- [Data lines]
>>

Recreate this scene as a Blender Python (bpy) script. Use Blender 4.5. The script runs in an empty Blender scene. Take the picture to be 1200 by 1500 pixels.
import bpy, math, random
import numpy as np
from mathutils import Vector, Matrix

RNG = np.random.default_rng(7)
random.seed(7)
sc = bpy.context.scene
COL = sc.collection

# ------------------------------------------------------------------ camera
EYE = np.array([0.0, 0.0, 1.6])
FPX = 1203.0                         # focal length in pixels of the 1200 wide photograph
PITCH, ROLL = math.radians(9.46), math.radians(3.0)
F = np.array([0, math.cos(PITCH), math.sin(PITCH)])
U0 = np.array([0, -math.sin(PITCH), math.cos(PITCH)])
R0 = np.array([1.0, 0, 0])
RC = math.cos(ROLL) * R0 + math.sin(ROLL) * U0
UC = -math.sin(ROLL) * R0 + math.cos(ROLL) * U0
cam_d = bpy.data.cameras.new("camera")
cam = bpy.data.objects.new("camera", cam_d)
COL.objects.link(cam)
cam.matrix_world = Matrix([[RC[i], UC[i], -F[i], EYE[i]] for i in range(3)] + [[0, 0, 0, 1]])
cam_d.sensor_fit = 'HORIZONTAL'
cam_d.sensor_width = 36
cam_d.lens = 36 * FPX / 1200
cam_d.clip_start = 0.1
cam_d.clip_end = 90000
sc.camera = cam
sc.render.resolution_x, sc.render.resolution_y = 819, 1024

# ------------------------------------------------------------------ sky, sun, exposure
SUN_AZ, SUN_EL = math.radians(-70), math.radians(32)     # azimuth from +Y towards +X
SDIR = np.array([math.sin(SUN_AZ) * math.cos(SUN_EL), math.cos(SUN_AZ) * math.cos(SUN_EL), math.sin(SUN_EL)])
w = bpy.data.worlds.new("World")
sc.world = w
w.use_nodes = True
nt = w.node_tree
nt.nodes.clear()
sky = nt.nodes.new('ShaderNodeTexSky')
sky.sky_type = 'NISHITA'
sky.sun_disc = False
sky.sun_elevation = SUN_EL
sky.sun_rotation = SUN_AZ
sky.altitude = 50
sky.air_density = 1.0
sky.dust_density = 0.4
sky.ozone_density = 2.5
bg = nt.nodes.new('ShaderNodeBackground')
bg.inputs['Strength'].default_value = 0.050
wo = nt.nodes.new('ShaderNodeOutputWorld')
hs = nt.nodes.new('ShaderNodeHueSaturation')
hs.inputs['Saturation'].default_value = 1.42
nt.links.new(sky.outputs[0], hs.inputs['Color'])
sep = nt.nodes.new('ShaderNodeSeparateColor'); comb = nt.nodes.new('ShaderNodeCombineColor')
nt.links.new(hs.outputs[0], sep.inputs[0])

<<

Reproduce each line verbatim.

Recreate this scene as a Blender Python (bpy) script. Use Blender 4.5. The script runs in an empty Blender scene. Take the picture to be 1200 by 1500 pixels.
import bpy, math, random
import numpy as np
from mathutils import Vector, Matrix

RNG = np.random.default_rng(7)
random.seed(7)
sc = bpy.context.scene
COL = sc.collection

# ------------------------------------------------------------------ camera
EYE = np.array([0.0, 0.0, 1.6])
FPX = 1203.0                         # focal length in pixels of the 1200 wide photograph
PITCH, ROLL = math.radians(9.46), math.radians(3.0)
F = np.array([0, math.cos(PITCH), math.sin(PITCH)])
U0 = np.array([0, -math.sin(PITCH), math.cos(PITCH)])
R0 = np.array([1.0, 0, 0])
RC = math.cos(ROLL) * R0 + math.sin(ROLL) * U0
UC = -math.sin(ROLL) * R0 + math.cos(ROLL) * U0
cam_d = bpy.data.cameras.new("camera")
cam = bpy.data.objects.new("camera", cam_d)
COL.objects.link(cam)
cam.matrix_world = Matrix([[RC[i], UC[i], -F[i], EYE[i]] for i in range(3)] + [[0, 0, 0, 1]])
cam_d.sensor_fit = 'HORIZONTAL'
cam_d.sensor_width = 36
cam_d.lens = 36 * FPX / 1200
cam_d.clip_start = 0.1
cam_d.clip_end = 90000
sc.camera = cam
sc.render.resolution_x, sc.render.resolution_y = 819, 1024

# ------------------------------------------------------------------ sky, sun, exposure
SUN_AZ, SUN_EL = math.radians(-70), math.radians(32)     # azimuth from +Y towards +X
SDIR = np.array([math.sin(SUN_AZ) * math.cos(SUN_EL), math.cos(SUN_AZ) * math.cos(SUN_EL), math.sin(SUN_EL)])
w = bpy.data.worlds.new("World")
sc.world = w
w.use_nodes = True
nt = w.node_tree
nt.nodes.clear()
sky = nt.nodes.new('ShaderNodeTexSky')
sky.sky_type = 'NISHITA'
sky.sun_disc = False
sky.sun_elevation = SUN_EL
sky.sun_rotation = SUN_AZ
sky.altitude = 50
sky.air_density = 1.0
sky.dust_density = 0.4
sky.ozone_density = 2.5
bg = nt.nodes.new('ShaderNodeBackground')
bg.inputs['Strength'].default_value = 0.050
wo = nt.nodes.new('ShaderNodeOutputWorld')
hs = nt.nodes.new('ShaderNodeHueSaturation')
hs.inputs['Saturation'].default_value = 1.42
nt.links.new(sky.outputs[0], hs.inputs['Color'])
sep = nt.nodes.new('ShaderNodeSeparateColor'); comb = nt.nodes.new('ShaderNodeCombineColor')
nt.links.new(hs.outputs[0], sep.inputs[0])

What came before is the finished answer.